Paslin has also been awarded simultaneous engineering projects from single-component subassemblies, such as body side apertures, to the entire body in white development. Project times range from 30 weeks prior to pilot build, to launch of production and support, Pasque says.

Besides design and engineering, the company provides technical assistance on site. Over the years, the company has participated on many cost-reduction teams, process and productivity improvement teams and product development teams. It has expertise in 24-volt device net, control net, robot programming and PLC programming. Also, the company’s reliability, maintainability and through-put planning continues throughout the progress of a project and keeps teams focused on optimizing cycle time, ergonomics studies, part flow and process balancing.

Program Professionals
The company has dedicated approximately 40 to 50 technicians for supervising installation and providing start-up assistance. “Our expertise in robot programming, tooling, electrical, PLC programming, project installation management and coordination with outside suppliers, complements the training programs for operation and maintenance of company-built systems, “Pasque says. “Depending on a project’s size, the company can support between four and six major installations and eight and 10 minor ones where some technical assistance and training is required.”

Besides building facilities for other car manufacturers, the company has also been busy constructing plants for its own expansion. In late 1997, the company built a new 130,000-square-foot facility for manufacturing and for its in-house process, design and computer simulation division, which involves 250 design engineers, designers and processing professionals. Paslin has also established a controls engineering division that employs 25 controls design professionals.

The focus of each division, Pasque says, “is to achieve complete integration of computer-aided design technology, which in turn will improve the quality of our design-and-build services, while reducing the time and cost required to deliver our products to market.” The Web-based innovation of online project reviews increases communication and includes virtual tours of the tools as they are being designed. Relational databases were developed to control product changes as they relate to welding schedules and containerization; these enable queries of product assembly and sub-assembly trees.

The expansion move, Pasque says, has worked out well to coordinate the total big picture of project management and integration of its internal quality system. In addition, it puts the company in total control of its dedication to quality system management – which, Pasque says, “is understood, implemented and maintained at all levels of the organization.” The system has been developed to comply with QS 9000 TE to ensure that all products meet or exceed the agreed specifications. Pasque says, “The company’s objective is to reduce non-conformances and waste, with an increase in reliability and maintainability which in turn will lower the life-cycle cost of our products.” Paslin is certified and registered as a QS 9000 TE Supplement and ISO 9001 manufacturer.

The Future: Stay Ahead
As with other manufacturers, Paslin’s future rests with automation, process innovation and delivering products on tighter schedules. “The company just received a large project for a New Jersey plant,” notes Pasque. “They gave us 10 weeks to design and build it. Around-the-clock design-and-build work schedules and flawless coordination were required, which is something that a family-operated business can implement quickly and effectively. Our board members have Sunday dinner together. Our internal communication is inherent to being a family in business.”

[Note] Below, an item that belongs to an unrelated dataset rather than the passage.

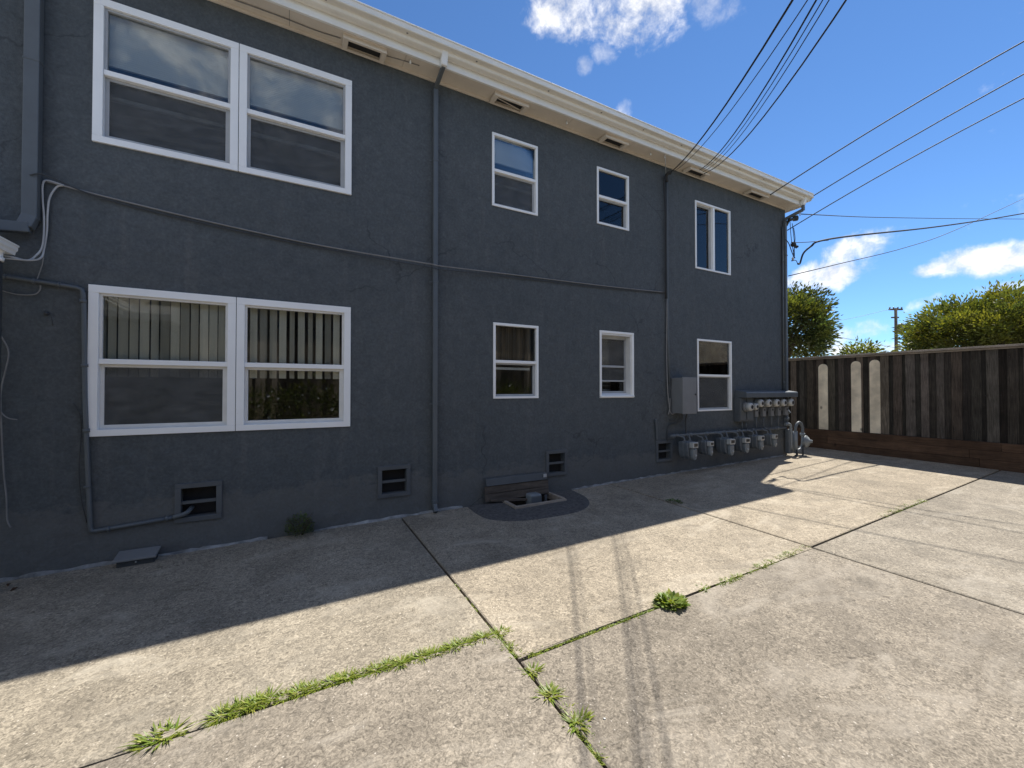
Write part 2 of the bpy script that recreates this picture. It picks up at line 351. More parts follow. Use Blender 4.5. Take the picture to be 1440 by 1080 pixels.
# ------------------------------------------------------------------ setting: ground and concrete slabs
g=MB(); g.poly([(-900,-900,-.42),(900,-900,-.42),(900,900,-.42),(-900,900,-.42)])
structure(g.build('ground',M['far_ground']))
def grid_holes(x0,x1,y0,y1,holes):
    xs=sorted({x0,x1,*[h[0] for h in holes],*[h[1] for h in holes]}); ys=sorted({y0,y1,*[h[2] for h in holes],*[h[3] for h in holes]})
    for i in range(len(xs)-1):
        for j in range(len(ys)-1):
            cx=(xs[i]+xs[i+1])/2; cy=(ys[j]+ys[j+1])/2
            if any(h[0]<cx<h[1] and h[2]<cy<h[3] for h in holes): continue
            yield xs[i],xs[i+1],ys[j],ys[j+1]
PIT_H=(2.60,3.42,-.50,-.06)
sb=MB()
def slab(q, dz=0, col=(1,1,1), holes=()):
    """q: four corner (x,y) ccw; eased edge 7 mm"""
    P=[Vector((x,y,0)) for x,y in q]; c=sum(P,Vector())/4
    def ins(p,d): 
        return Vector((p.x+(d if p.x<c.x else -d), p.y+(d if p.y<c.y else -d),0))
    top=[ins(p,.009) for p in P]
    if not holes:
        n=14
        for i in range(n):
            for j in range(n):
                def L(a,b):
                    p=(top[0]*(1-a)+top[1]*a)*(1-b)+(top[3]*(1-a)+top[2]*a)*b; return (p.x,p.y,zg(p.x,p.y)+dz)
                sb.poly([L(i/n,j/n),L((i+1)/n,j/n),L((i+1)/n,(j+1)/n),L(i/n,(j+1)/n)],col)
    else:
        for a,b,cc,d in grid_holes(top[0].x,top[2].x,top[0].y,top[2].y,holes):
            sb.poly([(a,cc,zg(a,cc)+dz),(b,cc,zg(b,cc)+dz),(b,d,zg(b,d)+dz),(a,d,zg(a,d)+dz)],col)
    for i in range(4):
        j=(i+1)%4; a,b,ta,tb=P[i],P[j],top[i],top[j]
        e=lambda p,o: (p.x,p.y,zg(p.x,p.y)+dz+o)
        sb.poly([e(a,-.006),e(b,-.006),e(tb,0),e(ta,0)],col); sb.poly([e(a,-.09),e(b,-.09),e(b,-.006),e(a,-.006)],tuple(x*.8 for x in col))
XA,XB=1.225,4.63
slab([(-9,-2.69),(XA-.012,-2.72),(XA-.012,-.022),(-9,-.022)],0,(1.06,1.03,.97))
slab([(-9,-9.2),(XA-.03,-9.2),(XA-.012,-2.738),(-9,-2.71)],.004,(.93,.90,.87))
slab([(XA+.008,-3.03),(XB-.008,-2.985),(XB-.008,-.022),(XA+.008,-.022)],0,(1.12,1.07,.99),[PIT_H])
slab([(XA+.006,-9.2),(XB-.008,-9.2),(XB-.008,-3.012),(XA+.008,-3.056)],-.003,(.86,.83,.80))
slab([(XB+.008,-2.985),(11.5,-2.80),(11.5,-.022),(XB+.008,-.022)],.003,(1.12,1.06,.97))
slab([(XB+.008,-9.2),(11.5,-9.2),(11.5,-2.822),(XB+.008,-3.007)],0,(.93,.91,.88))
slab([(9.9,0.0),(11.5,0.0),(11.5,9),(9.9,9)],0,(1,.97,.92))
structure(sb.build('concrete_yard',M['concrete'],fixn=True))
so_=MB()
for a,b,c_,d in grid_holes(-9,11.55,-9.3,9,[PIT_H]): so_.poly([(a,c_,zg(a,c_)-.035),(b,c_,zg(b,c_)-.035),(b,d,zg(b,d)-.035),(a,d,zg(a,d)-.035)])
structure(so_.build('soil',M['soil']))
# rounded dark asphalt patch round the access well, a 4 mm sheet with the well cut out
outl=[grd(*p) for p in [(657,713),(672,724),(690,731),(727,733),(765,729),(800,723),(822,716),(829,707),(822,698),(806,690)]]
outl=[Vector((p.x,p.y,0)) for p in smooth_path(outl,4)]+[Vector((3.86,-.03,0)),Vector((2.10,-.03,0))]
pm=MB(); ctr=Vector((3.0,-.30,0)); hx0,hx1,hy0,hy1=PIT_H
def hole_pt(d):
    k=min([((hx1-ctr.x)/d.x if d.x>0 else (hx0-ctr.x)/d.x) if abs(d.x)>1e-6 else 9,((hy1-ctr.y)/d.y if d.y>0 else (hy0-ctr.y)/d.y) if abs(d.y)>1e-6 else 9]); return ctr+d*k
m_=len(outl)
for i in range(m_):
    a,b=outl[i],outl[(i+1)%m_]; n=3
    for k in range(n):
        a1=a.lerp(b,k/n); b1=a.lerp(b,(k+1)/n); a2=hole_pt(a1-ctr); b2=hole_pt(b1-ctr)
        zz=lambda p,e: (p.x,p.y,zg(p.x,p.y)+e)
        am=a1.lerp(a2,.12); bmn=b1.lerp(b2,.12)
        pm.poly([zz(a1,.002),zz(b1,.002),zz(bmn,.016),zz(am,.016)]); pm.poly([zz(am,.016),zz(bmn,.016),zz(b2,.018),zz(a2,.018)])
structure(pm.build('asphalt_patch',M['patch']))

# ------------------------------------------------------------------ the apartment building
B=thing('apartment_building','long dark slate stucco two-storey apartment building with white windows and cream eaves','building',(0,0,0))
WX0,WX1,WZT=-7.0,9.85,5.66
WIN=[ # x0,x1,z0,z1,kind
 (-1.66,-.518,3.88,5.26,'blind'),(-.512,.62,3.88,5.26,'blind'),
 (-1.67,-.523,1.11,2.53,'vertical'),(-.517,.62,1.11,2.53,'vertical'),
 (2.49,3.25,4.16,5.21,'small_blind'),(4.39,5.09,4.27,5.21,'small_sky'),(6.79,7.86,3.87,5.18,'slider'),
 (2.51,3.26,1.42,2.50,'small_curtain'),(4.44,5.19,1.41,2.52,'deep'),(6.83,7.87,1.13,2.52,'small_screen')]
FV=[(-1.02,-.63,.21,.60),(.94,1.34,.21,.60),(3.39,3.78,.23,.62),(5.71,6.13,.25,.63)]
holes=[(a+.03,b-.03,c+.03,d-.03) for a,b,c,d,k in WIN]+[(a+.045,b-.045,c+.045,d-.045) for a,b,c,d in FV]
wm=MB()
for a,b,c,d in grid_holes(WX0,WX1,-.3,WZT,holes): wm.poly([(a,0,c),(b,0,c),(b,0,d),(a,0,d)])
for a,b,c,d in holes:
    y=.16
    wm.poly([(a,0,c),(a,y,c),(a,y,d),(a,0,d)]); wm.poly([(b,0,c),(b,0,d),(b,y,d),(b,y,c)])
    wm.poly([(a,0,c),(b,0,c),(b,y,c),(a,y,c)]); wm.poly([(a,0,d),(a,y,d),(b,y,d),(b,0,d)])
for a,b,c,d in grid_holes(WX0,WX1,-.3,WZT,holes): wm.poly([(a,.16,c),(a,.16,d),(b,.16,d),(b,.16,c)])
wm.poly([(WX1,0,-.3),(WX1,11,-.3),(WX1,11,WZT),(WX1,0,WZT)]); wm.poly([(WX0,0,-.3),(WX0,0,WZT),(WX0,11,WZT),(WX0,11,-.3)]); wm.poly([(WX0,11,-.3),(WX0,11,WZT),(WX1,11,WZT),(WX1,11,-.3)])
wm.build('wall',M['stucco'],B,fixn=False)
im=MB()   # rooms behind the panes
for z0,z1 in ((.85,2.78),(2.95,5.6)):
    im.poly([(WX0+.1,.17,z0),(WX1-.1,.17,z0),(WX1-.1,4.2,z0),(WX0+.1,4.2,z0)],(.5,.45,.4)); im.poly([(WX0+.1,.17,z1),(WX1-.1,.17,z1),(WX1-.1,4.2,z1),(WX0+.1,4.2,z1)])
    im.poly([(WX0+.1,4.2,z0),(WX1-.1,4.2,z0),(WX1-.1,4.2,z1),(WX0+.1,4.2,z1)])
    for x in (-3,1.6,3.85,6.0): im.box(x,x+.1,.18,4.19,z0+.002,z1-.002)
im.build('interior',M['interior'],B,fixn=False)
cv=MB(); cv.poly([(WX0,.62,-.2),(WX1-.1,.62,-.2),(WX1-.1,.62,.83),(WX0,.62,.83)]); cv.poly([(WX0,.165,.1),(WX1-.1,.165,.1),(WX1-.1,.62,.1),(WX0,.62,.1)])
cv.build('crawl_space',M['void'],B,fixn=False)
# footing line of pale mortar where wall meets slab
for xa,xb in ((WX0,-.14),(.24,2.12),(3.86,9.8)):
    fm=MB(); P=[]; x=xa
    while x<xb: P.append((x,random.uniform(.016,.05),random.uniform(.008,.03))); x+=random.uniform(.03,.14)
    for (p,w0,h0),(q,w1,h1) in zip(P,P[1:]):
        za=zg(p,0); zb=zg(q,0)
        fm.poly([(p,-w0,za+.002),(q,-w1,zb+.002),(q,-w1*.5,zb+h1*.8),(p,-w0*.5,za+h0*.8)]); fm.poly([(p,-w0*.5,za+h0*.8),(q,-w1*.5,zb+h1*.8),(q,-.002,zb+h1),(p,-.002,za+h0)]); fm.poly([(p,-w0,za-.04),(q,-w1,zb-.04),(q,-w1,zb+.002),(p,-w0,za+.002)])
    bm_=fm; o=fm.build('footing',M['mortar'],B)
    b_=bmesh.new(); b_.from_mesh(o.data); bmesh.ops.remove_doubles(b_,verts=b_.verts,dist=.0005); b_.to_mesh(o.data); b_.free()
# eaves: soffit, fascia, gutter, roof
RX0,RX1=-7.6,10.03
sf=MB(); nx=int((RX1-RX0)/1.2)
for i in range(nx):   # boarded soffit in lengths with slight sag between
    a=RX0+(RX1-RX0)*i/nx; b=RX0+(RX1-RX0)*(i+1)/nx
    sf.box(a+.002,b-.002,-.13,-.002,5.650,5.668); sf.box(a+.002,b-.002,-.262,-.134,5.647+random.uniform(-.003,.003),5.665)
sf.box(WX1+.001,RX1,.0,11,5.65,5.668)
sf.build('soffit',M['eave'],B)
cb=MB(); cb.box(WX0,WX1,-.022,-.001,5.615,5.647); cb.build('cornice_strip',M['eave'],B)
fa=MB(); fa.box(RX0,RX1,-.295,-.264,5.628,5.80); fa.box(RX1-.001,RX1+.028,-.293,11,5.63,5.80); fa.build('fascia',M['fascia'],B,bevel=.004)
gp=[(-.298,5.725),(-.335,5.725),(-.343,5.714),(-.372,5.711),(-.392,5.720),(-.398,5.738),(-.402,5.752),(-.425,5.757),(-.455,5.757),(-.470,5.760),(-.476,5.770),(-.470,5.780),(-.467,5.790),(-.467,5.836),(-.455,5.836),(-.455,5.79),(-.39,5.765),(-.37,5.73),(-.298,5.735)]
gm=MB(); gm.prism([(0,y,z) for y,z in gp],(RX0,0,0),(RX1+.06,0,0))
gm.prism([(0,-.298,5.712),(0,-.40,5.712),(0,-.425,5.726),(0,-.432,5.752),(0,-.46,5.785),(0,-.468,5.835),(0,-.298,5.835)],(RX1+.061,0,0),(RX1+.066,0,0))
x=RX0+.4
gt=gm.build('gutter',M['gutter'],B)
lip=MB(); lip.box(RX0,RX1+.06,-.478,-.446,5.838,5.852); lip.build('gutter_lip',M['fascia'],gt,bevel=.003)
x=RX0+.3
while x<RX1: hk=MB(); hk.box(x,x+.02,-.44,-.425,5.751,5.7565); hk.build('gutter_hanger',M['cable_grey'],gt); x+=random.uniform(.75,1.1)
ro=MB(); ry=.25
ro.poly([(RX0,-.44,5.86),(RX1+.05,-.44,5.86),(RX1-3,5.5,7.3),(RX0+3,5.5,7.3)]); ro.poly([(RX1+.05,-.44,5.86),(RX1+.05,11.4,5.86),(RX1-3,5.5,7.3)])
ro.poly([(RX1+.05,11.4,5.86),(RX0,11.4,5.86),(RX0+3,5.5,7.3),(RX1-3,5.5,7.3)]); ro.poly([(RX0,11.4,5.86),(RX0,-.44,5.86),(RX0+3,5.5,7.3)]); ro.poly([(RX0,-.44,5.854),(RX0,11.4,5.854),(RX1+.05,11.4,5.854),(RX1+.05,-.44,5.854)])
ro.build('roof',M['roof'],B)
# soffit vents
for k,(a,b) in enumerate([(.50,.99),(2.44,2.98),(4.40,4.90),(6.40,6.94),(8.24,8.86)]):
    v_=MB(); y0,y1=-.215,-.024
    v_.box(a,b,y0,y0+.03,5.592,5.645); v_.box(a,b,y1-.028,y1,5.592,5.613); v_.box(a,a+.06,y0+.0302,y1-.0282,5.594,5.645); v_.box(b-.06,b,y0+.0302,y1-.0282,5.594,5.645)
    o=v_.build('soffit_vent',M['eave'],B,bevel=.003)
    d_=MB(); d_.box(a+.062,b-.062,y0+.032,y1-.03,5.636,5.646); d_.build('vent_mesh',M['void'],o)
    if k==1:
        d_=MB(); d_.bar((a+.06,-.13,5.626),(b-.06,-.06,5.626),.012,.006); d_.build('vent_slat',M['eave'],o)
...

For its part, Paslin has implemented state-of-the-art technology to keep setting the pace. For design, the company’s engineers use software packages such as AutoCAD 3D Mechanical Desktop, Unigraphics and CATIA for modeling and designing. In conjunction, they also use a variety of simulation software such as ROBCAD and DENEB. The weld locations and the welding guns are simulated first and tooling is designed around it. “This avoids the weld gun-to-unit crashes that used to be so common in manual design.” Paslin’s custom-built neutral environment platform (NEP) allows communication between all types of CAD systems and text-based information. AUTOMOD II is used for plant-level simulation with regard to part deliveries, through put, MTTF MTTR, simulating normal and catastrophic downtimes. Ergonomics software assures ease of use and proper techniques for lowering on-the-job strains, sprains and injury.

The company also has an FTP server connected to the Internet via a T1 line for faster transfers of data. Individual accounts can be set up on the server, depending on the volume of data. The company is also an Automotive Network Exchange (ANX) partner, which allows for fast and secure transfer between automotive trading partners.